_Task instructions_
Take the listing and print it in full, exactly as given.

_Recorded data_
################
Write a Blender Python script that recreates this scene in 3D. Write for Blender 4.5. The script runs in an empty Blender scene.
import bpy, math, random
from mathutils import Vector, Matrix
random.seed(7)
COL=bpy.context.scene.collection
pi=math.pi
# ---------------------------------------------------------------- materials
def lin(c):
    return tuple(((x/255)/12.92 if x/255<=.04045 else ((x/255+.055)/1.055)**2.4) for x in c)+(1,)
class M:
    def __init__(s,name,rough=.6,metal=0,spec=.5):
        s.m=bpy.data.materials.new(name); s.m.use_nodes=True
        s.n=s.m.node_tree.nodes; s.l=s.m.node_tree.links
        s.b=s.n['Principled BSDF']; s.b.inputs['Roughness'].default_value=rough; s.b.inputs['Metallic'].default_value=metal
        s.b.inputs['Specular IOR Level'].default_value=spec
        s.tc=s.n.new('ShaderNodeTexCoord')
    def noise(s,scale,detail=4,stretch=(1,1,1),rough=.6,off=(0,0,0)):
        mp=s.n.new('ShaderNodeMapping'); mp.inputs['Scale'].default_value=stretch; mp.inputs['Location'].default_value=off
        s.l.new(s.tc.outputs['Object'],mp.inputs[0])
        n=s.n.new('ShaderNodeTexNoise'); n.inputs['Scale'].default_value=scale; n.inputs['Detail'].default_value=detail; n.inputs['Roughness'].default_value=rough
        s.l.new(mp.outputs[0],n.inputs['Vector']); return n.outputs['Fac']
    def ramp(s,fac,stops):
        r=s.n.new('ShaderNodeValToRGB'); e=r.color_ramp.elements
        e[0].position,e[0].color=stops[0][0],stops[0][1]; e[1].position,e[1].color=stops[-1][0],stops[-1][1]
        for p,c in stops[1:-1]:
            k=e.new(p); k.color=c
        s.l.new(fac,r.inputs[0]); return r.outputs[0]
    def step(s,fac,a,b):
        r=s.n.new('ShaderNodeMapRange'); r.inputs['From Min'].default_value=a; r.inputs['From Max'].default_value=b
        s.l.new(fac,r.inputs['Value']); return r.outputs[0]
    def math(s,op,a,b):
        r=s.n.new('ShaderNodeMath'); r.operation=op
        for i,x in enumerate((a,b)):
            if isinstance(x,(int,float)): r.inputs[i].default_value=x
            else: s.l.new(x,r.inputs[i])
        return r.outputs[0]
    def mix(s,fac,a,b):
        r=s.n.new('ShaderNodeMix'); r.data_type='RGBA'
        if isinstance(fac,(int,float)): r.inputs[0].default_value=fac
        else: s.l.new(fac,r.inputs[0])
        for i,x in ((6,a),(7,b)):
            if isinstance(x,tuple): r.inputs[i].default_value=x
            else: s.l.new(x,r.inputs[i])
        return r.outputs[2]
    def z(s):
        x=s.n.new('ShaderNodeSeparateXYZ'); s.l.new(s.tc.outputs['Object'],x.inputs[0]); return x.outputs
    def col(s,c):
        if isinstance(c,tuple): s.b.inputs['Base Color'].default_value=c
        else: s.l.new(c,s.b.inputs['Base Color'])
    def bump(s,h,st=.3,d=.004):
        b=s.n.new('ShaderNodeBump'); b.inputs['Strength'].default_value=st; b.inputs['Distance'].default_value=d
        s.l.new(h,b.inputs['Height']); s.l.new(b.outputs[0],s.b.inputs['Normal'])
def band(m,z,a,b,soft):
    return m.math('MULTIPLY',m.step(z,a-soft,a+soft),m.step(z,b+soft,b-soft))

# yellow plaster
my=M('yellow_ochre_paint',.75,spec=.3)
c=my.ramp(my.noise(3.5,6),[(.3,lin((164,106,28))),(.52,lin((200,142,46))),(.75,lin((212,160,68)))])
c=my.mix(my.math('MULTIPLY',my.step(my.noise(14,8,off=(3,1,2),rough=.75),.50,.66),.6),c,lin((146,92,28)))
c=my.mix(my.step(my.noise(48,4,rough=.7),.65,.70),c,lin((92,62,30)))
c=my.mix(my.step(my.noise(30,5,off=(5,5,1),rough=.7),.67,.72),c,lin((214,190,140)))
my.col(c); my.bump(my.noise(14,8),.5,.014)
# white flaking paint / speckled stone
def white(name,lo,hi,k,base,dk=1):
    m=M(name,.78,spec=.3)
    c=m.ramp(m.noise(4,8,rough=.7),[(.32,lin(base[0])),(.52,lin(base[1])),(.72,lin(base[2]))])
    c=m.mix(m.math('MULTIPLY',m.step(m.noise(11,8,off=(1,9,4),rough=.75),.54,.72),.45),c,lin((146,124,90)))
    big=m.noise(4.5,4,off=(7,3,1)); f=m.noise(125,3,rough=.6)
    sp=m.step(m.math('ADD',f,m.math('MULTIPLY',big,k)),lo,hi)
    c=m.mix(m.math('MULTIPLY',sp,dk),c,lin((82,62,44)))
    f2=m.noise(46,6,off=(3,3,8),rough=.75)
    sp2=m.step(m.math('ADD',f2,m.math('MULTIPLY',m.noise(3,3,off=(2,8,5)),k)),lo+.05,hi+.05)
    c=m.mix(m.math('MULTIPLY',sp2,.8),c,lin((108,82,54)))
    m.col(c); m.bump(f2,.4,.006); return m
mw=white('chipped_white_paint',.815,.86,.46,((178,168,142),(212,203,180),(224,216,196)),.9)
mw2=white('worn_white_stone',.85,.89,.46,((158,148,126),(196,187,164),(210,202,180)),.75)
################
_Answer to the problem_
Write a Blender Python script that recreates this scene in 3D. Write for Blender 4.5. The script runs in an empty Blender scene.
import bpy, math, random
from mathutils import Vector, Matrix
random.seed(7)
COL=bpy.context.scene.collection
pi=math.pi
# ---------------------------------------------------------------- materials
def lin(c):
    return tuple(((x/255)/12.92 if x/255<=.04045 else ((x/255+.055)/1.055)**2.4) for x in c)+(1,)
class M:
    def __init__(s,name,rough=.6,metal=0,spec=.5):
        s.m=bpy.data.materials.new(name); s.m.use_nodes=True
        s.n=s.m.node_tree.nodes; s.l=s.m.node_tree.links
        s.b=s.n['Principled BSDF']; s.b.inputs['Roughness'].default_value=rough; s.b.inputs['Metallic'].default_value=metal
        s.b.inputs['Specular IOR Level'].default_value=spec
        s.tc=s.n.new('ShaderNodeTexCoord')
    def noise(s,scale,detail=4,stretch=(1,1,1),rough=.6,off=(0,0,0)):
        mp=s.n.new('ShaderNodeMapping'); mp.inputs['Scale'].default_value=stretch; mp.inputs['Location'].default_value=off
        s.l.new(s.tc.outputs['Object'],mp.inputs[0])
        n=s.n.new('ShaderNodeTexNoise'); n.inputs['Scale'].default_value=scale; n.inputs['Detail'].default_value=detail; n.inputs['Roughness'].default_value=rough
        s.l.new(mp.outputs[0],n.inputs['Vector']); return n.outputs['Fac']
    def ramp(s,fac,stops):
        r=s.n.new('ShaderNodeValToRGB'); e=r.color_ramp.elements
        e[0].position,e[0].color=stops[0][0],stops[0][1]; e[1].position,e[1].color=stops[-1][0],stops[-1][1]
        for p,c in stops[1:-1]:
            k=e.new(p); k.color=c
        s.l.new(fac,r.inputs[0]); return r.outputs[0]
    def step(s,fac,a,b):
        r=s.n.new('ShaderNodeMapRange'); r.inputs['From Min'].default_value=a; r.inputs['From Max'].default_value=b
        s.l.new(fac,r.inputs['Value']); return r.outputs[0]
    def math(s,op,a,b):
        r=s.n.new('ShaderNodeMath'); r.operation=op
        for i,x in enumerate((a,b)):
            if isinstance(x,(int,float)): r.inputs[i].default_value=x
            else: s.l.new(x,r.inputs[i])
        return r.outputs[0]
    def mix(s,fac,a,b):
        r=s.n.new('ShaderNodeMix'); r.data_type='RGBA'
        if isinstance(fac,(int,float)): r.inputs[0].default_value=fac
        else: s.l.new(fac,r.inputs[0])
        for i,x in ((6,a),(7,b)):
            if isinstance(x,tuple): r.inputs[i].default_value=x
            else: s.l.new(x,r.inputs[i])
        return r.outputs[2]
    def z(s):
        x=s.n.new('ShaderNodeSeparateXYZ'); s.l.new(s.tc.outputs['Object'],x.inputs[0]); return x.outputs
    def col(s,c):
        if isinstance(c,tuple): s.b.inputs['Base Color'].default_value=c
        else: s.l.new(c,s.b.inputs['Base Color'])
    def bump(s,h,st=.3,d=.004):
        b=s.n.new('ShaderNodeBump'); b.inputs['Strength'].default_value=st; b.inputs['Distance'].default_value=d
        s.l.new(h,b.inputs['Height']); s.l.new(b.outputs[0],s.b.inputs['Normal'])
def band(m,z,a,b,soft):
    return m.math('MULTIPLY',m.step(z,a-soft,a+soft),m.step(z,b+soft,b-soft))

# yellow plaster
my=M('yellow_ochre_paint',.75,spec=.3)
c=my.ramp(my.noise(3.5,6),[(.3,lin((164,106,28))),(.52,lin((200,142,46))),(.75,lin((212,160,68)))])
c=my.mix(my.math('MULTIPLY',my.step(my.noise(14,8,off=(3,1,2),rough=.75),.50,.66),.6),c,lin((146,92,28)))
c=my.mix(my.step(my.noise(48,4,rough=.7),.65,.70),c,lin((92,62,30)))
c=my.mix(my.step(my.noise(30,5,off=(5,5,1),rough=.7),.67,.72),c,lin((214,190,140)))
my.col(c); my.bump(my.noise(14,8),.5,.014)
# white flaking paint / speckled stone
def white(name,lo,hi,k,base,dk=1):
    m=M(name,.78,spec=.3)
    c=m.ramp(m.noise(4,8,rough=.7),[(.32,lin(base[0])),(.52,lin(base[1])),(.72,lin(base[2]))])
    c=m.mix(m.math('MULTIPLY',m.step(m.noise(11,8,off=(1,9,4),rough=.75),.54,.72),.45),c,lin((146,124,90)))
    big=m.noise(4.5,4,off=(7,3,1)); f=m.noise(125,3,rough=.6)
    sp=m.step(m.math('ADD',f,m.math('MULTIPLY',big,k)),lo,hi)
    c=m.mix(m.math('MULTIPLY',sp,dk),c,lin((82,62,44)))
    f2=m.noise(46,6,off=(3,3,8),rough=.75)
    sp2=m.step(m.math('ADD',f2,m.math('MULTIPLY',m.noise(3,3,off=(2,8,5)),k)),lo+.05,hi+.05)
    c=m.mix(m.math('MULTIPLY',sp2,.8),c,lin((108,82,54)))
    m.col(c); m.bump(f2,.4,.006); return m
mw=white('chipped_white_paint',.815,.86,.46,((178,168,142),(212,203,180),(224,216,196)),.9)
mw2=white('worn_white_stone',.85,.89,.46,((158,148,126),(196,187,164),(210,202,180)),.75)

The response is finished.